Years ago I read a magazine article where someone involved with maintaining the Hendrix legacy claimed to have around 300 hours of unreleased material – demos, studio jams and live recordings – stored in a bank vault in Manhattan. Fifty years on from its original release, and there’s certainly a more lengthy article to be written about how ‘Electric Ladyland’ was recorded and about Jimi Hendrix, a performer who seems to gain in actual notoriety with the passing of the years, an increasingly mysterious figure among the rock pioneers of the late 60s.
A lot of this revolves around the actual quality of his music. No oldies radio show is complete without ‘Purple Haze’ or maybe ‘The Wind Cries Mary’, and there are several tracks on ‘Electric Ladyland’ that a lot of people would recognise, although for the most part you’ve probably never heard more than half of it unless you are a present day Hendrix enthusiast.
Expanded from its original 16 tracks to 37, ‘Electric Ladyland’ seems like a colossal monument to a highly original talent, steeped as it is in the experimentalism of five decades previously. It’s easy to forget that Hendrix was as big a star as Prince or perhaps even Lennon in his day, selling millions of albums and reputedly the world’s highest paid musician in 1969. Nowadays he’s probably best remembered for practically eating his guitar and burning its remains at the Isle Of Wight festival in 1970, so there is an element of surprise in hearing exactly what his third album consists of.
Yes, there are the virulent proto-funk guitar freakouts such as ‘All Along The Watchtower’ and ‘Crosstown Traffic’, but there are also ballads like ‘Little Miss Strange’ and ‘Long Hot Summer Night’ and two lengthy improvisations – ‘Voodoo Chile’ and ‘1983 (A Merman I Should Turn To Be) that are both very much of their time and a fascinating reminder of the boundary pushing recording techniques that Hendrix was at the forefront of, along with his regular Experience sidemen and a supporting cast of guest performers that is too lengthy to go into here (including Pink Floyd’s Dave Mason and Brian Jones).

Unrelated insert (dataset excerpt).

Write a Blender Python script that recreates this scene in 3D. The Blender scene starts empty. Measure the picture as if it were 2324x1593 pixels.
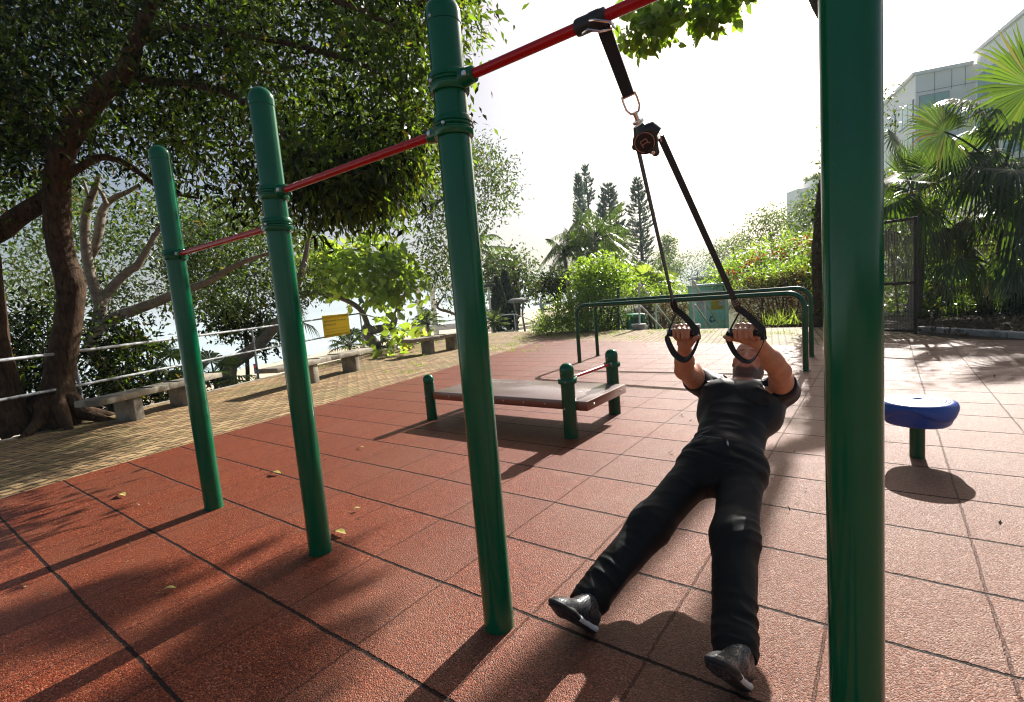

On top of the remastered 16 tracks of the original album there are also a number of demo tracks including no less than five versions of ‘Long Hot Summer Night’ – Hendrix was something of a perfectionist in the studio – and 9 live tracks recorded at the Hollywood Bowl including a cover of Cream’s ‘Sunshine Of Your Love’. It’s a lot for even the most committed Hendrix fan, but ‘Electric Ladyland’ deserves its monument. It’s certainly far more than just a historical curio.